Central Michigan University Athletics

Im-PRES-ive start for freshman guard
11/18/2015 12:00:00 AM | Women's Basketball
Andy Sneddon, CMUChippewas.com
MOUNT PLEASANT, Mich. - Presley Hudson knows how to make an impression.
Just ask Central Michigan women's basketball coach Sue Guevara.
Guevara, who is in her ninth year as CMU's coach, spotted Hudson in an AAU game at Morey Courts in Mount Pleasant in 2013, when Hudson was going into her junior year at Wayland High School.
As is often the case with college coaches bird-dogging players on the AAU circuit, it was another player on the court who was the initial draw.
"Just how Pres took command, her ability to score, her ability to come off a screen," Guevara says of the traits she saw in the diminutive guard. "I went to my staff and said, `Who in the heck is that down there? We have to get on her, I really like her. That kid can play.'"
She's shown that in two games in a Chippewa uniform.

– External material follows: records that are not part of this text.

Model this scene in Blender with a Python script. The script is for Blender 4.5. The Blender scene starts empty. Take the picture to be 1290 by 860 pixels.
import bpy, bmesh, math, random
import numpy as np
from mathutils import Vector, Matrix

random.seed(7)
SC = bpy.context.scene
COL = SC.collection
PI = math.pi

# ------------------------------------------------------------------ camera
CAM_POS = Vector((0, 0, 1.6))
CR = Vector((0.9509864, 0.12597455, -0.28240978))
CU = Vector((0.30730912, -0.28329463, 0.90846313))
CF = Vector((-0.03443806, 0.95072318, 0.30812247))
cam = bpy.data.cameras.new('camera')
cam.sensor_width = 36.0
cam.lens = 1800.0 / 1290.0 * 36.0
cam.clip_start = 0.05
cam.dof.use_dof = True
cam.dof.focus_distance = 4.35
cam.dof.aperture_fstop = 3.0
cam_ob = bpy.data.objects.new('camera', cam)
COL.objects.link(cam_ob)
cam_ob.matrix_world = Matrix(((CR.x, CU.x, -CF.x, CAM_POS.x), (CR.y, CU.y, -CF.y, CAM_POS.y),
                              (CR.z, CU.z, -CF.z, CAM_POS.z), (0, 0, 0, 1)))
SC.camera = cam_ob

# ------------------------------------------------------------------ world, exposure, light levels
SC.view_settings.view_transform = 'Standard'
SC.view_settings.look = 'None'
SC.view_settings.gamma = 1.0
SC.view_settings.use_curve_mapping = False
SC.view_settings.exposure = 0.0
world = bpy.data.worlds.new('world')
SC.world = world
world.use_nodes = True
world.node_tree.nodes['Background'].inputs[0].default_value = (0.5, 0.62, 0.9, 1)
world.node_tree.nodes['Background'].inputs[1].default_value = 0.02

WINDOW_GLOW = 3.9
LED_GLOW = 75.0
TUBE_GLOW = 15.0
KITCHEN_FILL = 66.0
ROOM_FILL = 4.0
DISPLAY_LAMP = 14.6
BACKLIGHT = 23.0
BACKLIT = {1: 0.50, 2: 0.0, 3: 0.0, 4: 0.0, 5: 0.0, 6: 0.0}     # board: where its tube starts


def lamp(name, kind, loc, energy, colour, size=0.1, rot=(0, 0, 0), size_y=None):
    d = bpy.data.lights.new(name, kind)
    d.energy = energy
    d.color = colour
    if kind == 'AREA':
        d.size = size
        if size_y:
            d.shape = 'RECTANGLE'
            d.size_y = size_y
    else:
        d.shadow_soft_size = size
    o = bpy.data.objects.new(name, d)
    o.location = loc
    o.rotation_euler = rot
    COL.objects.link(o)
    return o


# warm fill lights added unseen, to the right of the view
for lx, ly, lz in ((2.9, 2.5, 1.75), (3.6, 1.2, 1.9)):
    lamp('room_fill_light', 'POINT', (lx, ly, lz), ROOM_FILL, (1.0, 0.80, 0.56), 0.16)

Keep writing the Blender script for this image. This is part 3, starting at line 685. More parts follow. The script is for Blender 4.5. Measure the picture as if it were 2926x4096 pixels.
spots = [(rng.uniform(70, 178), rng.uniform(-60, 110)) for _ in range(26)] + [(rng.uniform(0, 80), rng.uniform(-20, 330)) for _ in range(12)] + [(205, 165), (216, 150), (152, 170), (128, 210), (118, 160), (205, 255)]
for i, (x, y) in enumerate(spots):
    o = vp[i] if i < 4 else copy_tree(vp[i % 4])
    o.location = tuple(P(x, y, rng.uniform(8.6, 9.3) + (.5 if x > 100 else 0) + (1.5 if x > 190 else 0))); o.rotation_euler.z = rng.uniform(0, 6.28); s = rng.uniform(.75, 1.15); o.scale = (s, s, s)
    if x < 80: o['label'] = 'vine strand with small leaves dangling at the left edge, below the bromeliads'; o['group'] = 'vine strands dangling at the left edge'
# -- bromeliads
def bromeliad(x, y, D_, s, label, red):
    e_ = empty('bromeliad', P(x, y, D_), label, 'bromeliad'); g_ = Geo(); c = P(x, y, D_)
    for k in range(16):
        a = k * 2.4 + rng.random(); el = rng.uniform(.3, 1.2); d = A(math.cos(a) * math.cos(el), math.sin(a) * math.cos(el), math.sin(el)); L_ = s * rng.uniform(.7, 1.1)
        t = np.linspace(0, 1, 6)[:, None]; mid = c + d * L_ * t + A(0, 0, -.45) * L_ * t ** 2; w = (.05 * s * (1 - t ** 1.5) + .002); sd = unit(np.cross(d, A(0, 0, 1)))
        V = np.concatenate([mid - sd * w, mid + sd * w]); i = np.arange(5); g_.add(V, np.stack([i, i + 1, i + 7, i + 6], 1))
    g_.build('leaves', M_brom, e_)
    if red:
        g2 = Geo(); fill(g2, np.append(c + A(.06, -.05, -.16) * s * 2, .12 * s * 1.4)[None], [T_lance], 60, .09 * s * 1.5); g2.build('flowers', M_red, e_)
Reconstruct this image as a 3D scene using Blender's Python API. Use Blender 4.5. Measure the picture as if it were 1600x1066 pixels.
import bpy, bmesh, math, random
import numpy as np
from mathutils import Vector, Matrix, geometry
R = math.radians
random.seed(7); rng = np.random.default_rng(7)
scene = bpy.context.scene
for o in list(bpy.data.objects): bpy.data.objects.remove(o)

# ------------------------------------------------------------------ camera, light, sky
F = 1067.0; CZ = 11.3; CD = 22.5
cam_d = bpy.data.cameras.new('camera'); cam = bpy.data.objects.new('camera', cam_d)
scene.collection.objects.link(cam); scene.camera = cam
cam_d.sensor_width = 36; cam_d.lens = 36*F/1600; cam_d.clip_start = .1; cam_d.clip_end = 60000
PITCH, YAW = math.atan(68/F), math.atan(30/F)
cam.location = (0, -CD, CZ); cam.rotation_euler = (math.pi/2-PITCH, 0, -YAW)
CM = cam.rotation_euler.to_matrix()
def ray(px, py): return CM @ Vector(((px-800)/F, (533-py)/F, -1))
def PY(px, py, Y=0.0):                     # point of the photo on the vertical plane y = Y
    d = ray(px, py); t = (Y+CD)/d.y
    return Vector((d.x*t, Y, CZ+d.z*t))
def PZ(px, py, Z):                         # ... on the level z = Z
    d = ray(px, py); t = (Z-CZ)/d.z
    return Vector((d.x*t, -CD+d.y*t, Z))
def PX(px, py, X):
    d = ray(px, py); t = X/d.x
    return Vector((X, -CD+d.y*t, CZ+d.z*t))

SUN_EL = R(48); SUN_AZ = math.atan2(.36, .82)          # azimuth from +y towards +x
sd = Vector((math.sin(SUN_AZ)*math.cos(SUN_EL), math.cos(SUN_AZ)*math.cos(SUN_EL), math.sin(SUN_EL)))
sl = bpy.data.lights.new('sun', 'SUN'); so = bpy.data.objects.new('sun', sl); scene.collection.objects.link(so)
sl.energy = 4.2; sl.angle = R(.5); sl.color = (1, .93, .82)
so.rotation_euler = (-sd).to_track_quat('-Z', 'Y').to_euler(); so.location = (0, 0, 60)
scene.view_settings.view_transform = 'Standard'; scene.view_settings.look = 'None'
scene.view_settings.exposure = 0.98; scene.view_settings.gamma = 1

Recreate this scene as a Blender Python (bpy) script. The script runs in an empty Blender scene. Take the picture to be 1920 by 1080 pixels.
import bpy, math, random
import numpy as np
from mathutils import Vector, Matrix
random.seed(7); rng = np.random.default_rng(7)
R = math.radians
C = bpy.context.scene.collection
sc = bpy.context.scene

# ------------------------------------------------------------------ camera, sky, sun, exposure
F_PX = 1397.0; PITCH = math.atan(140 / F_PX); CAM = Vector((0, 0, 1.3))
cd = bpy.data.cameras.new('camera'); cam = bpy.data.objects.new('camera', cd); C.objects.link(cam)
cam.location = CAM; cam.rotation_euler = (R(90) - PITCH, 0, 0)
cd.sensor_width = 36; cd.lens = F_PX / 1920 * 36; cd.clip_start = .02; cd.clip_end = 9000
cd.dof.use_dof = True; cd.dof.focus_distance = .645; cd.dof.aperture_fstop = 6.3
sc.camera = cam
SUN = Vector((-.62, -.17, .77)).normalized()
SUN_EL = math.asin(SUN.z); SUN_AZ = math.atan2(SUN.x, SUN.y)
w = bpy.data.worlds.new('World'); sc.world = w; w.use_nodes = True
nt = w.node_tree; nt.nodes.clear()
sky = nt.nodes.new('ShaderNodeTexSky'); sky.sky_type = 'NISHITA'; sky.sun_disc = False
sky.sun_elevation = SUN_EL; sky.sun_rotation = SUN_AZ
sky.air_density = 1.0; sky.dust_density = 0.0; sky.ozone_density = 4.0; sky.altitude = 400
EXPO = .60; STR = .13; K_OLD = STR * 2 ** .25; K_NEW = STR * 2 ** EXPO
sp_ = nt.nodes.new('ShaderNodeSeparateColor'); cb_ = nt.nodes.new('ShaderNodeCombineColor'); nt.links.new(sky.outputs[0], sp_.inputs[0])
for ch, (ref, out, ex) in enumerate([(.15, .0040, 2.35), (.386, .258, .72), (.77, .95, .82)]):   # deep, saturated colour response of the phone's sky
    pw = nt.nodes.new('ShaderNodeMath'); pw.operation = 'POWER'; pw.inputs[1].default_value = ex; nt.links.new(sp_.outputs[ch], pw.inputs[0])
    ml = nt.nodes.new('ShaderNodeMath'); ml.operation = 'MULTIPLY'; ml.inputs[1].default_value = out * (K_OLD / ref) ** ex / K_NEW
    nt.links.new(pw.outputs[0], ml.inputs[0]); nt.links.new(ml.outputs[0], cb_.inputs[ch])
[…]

Hudson, who is listed at 5-foot-6, scored 21 points in CMU's season opening 85-65 win over Indiana State. Two days later, she poured in 32 in a 110-85 victory over Oakland.
On Tuesday, the 5-foot-6 Hudson was named the Mid-American Conference West Division Player of the Week. She also earned the College Madness High-Major National Player of the Week, becoming the first Chippewa to ever claim that honor.
The Chippewas, who are 2-0 for the first time since 2010, play host to Middle Tennessee State (0-1) in a non-league game on Thursday (7 p.m.).
"It's just a lot of hard work and my team helping me out," says Hudson, who made an impressive 60 percent (21-of-35) of her field goal attempts including 8-of-17 from 3-point range in the two wins.
"Last week was last week and now it's a new week and I have to keep getting better," Hudson says.
It's that kind of attitude that served Hudson well growing up in Wyoming, just south of Grand Rapids.
She is one of six children and basketball is deeply woven in the family fabric. Her dad, Mike Hudson, is the boys coach at Wayland High School and her grandfather, Harry Hudson, coached in the 1970s and `80s at Wyoming Rogers High School.
Hudson had a basketball in her hands by age 3, cutting her teeth on the court in the family yard. Presley is the second-oldest of the six Hudson children - three boys, three girls. Her older brother, Wes, graduated from NAIA Cornerstone in Grand Rapids in 2014 as the school's fifth all-time leading scorer.
"I saw how much my dad and older brother loved it and I just wanted to see what it was like and to get better at it," Hudson says. "He's (dad) helped me since I was real little. He helped me get better every day since high school so I have to take that on my own and be able to get better."
Hudson scored more than 1,000 points at Wayland - she set the school record with a 40-point effort last season -- and finished runner-up in the Miss Basketball voting as a senior in 2014-15. She verbally committed to the Chipppewas shortly after that fateful day at Morey Courts.
"Her basketball IQ is very high, I don't think there's any doubt about that," Guevara says. "When we were recruiting her, you could see a quiet, confident aura about her when she is on the floor. The kid loves to win. She's going to do anything to put her team in a position to win."
In her short time at CMU, Hudson has already displayed innate leadership abilities which go hand-in-hand with being a good teammate, Guevara says.
"Pres is the one getting the press but she understands it takes this team," she says. "(Teammates) Jewell Cotton, Tinara Moore, Cassie Breen, they're all helping her.
"It's really just blending everybody she plays with as a unit when they're out on the floor. There's only one way for her to go and that's up. Our team will continue to get better as we all get better. She's in the gym early and so are her teammates. That's the biggest thing she has brought."
Hudson's numbers and her play have brought a measure of early season attention, from fans, from the media and, most importantly, from future opponents.
"I talked to my players (at practice) and I said `Pres is probably going to get two or three people on her and you know she's going to get you the ball, so be ready,'" Guevara says.
Which is something that, quite frankly, could apply to the entire program. After graduating so much talent last season, the Chippewas entered a re-tooling process this season.
With players like Hudson, that process appears to be highly accelerated.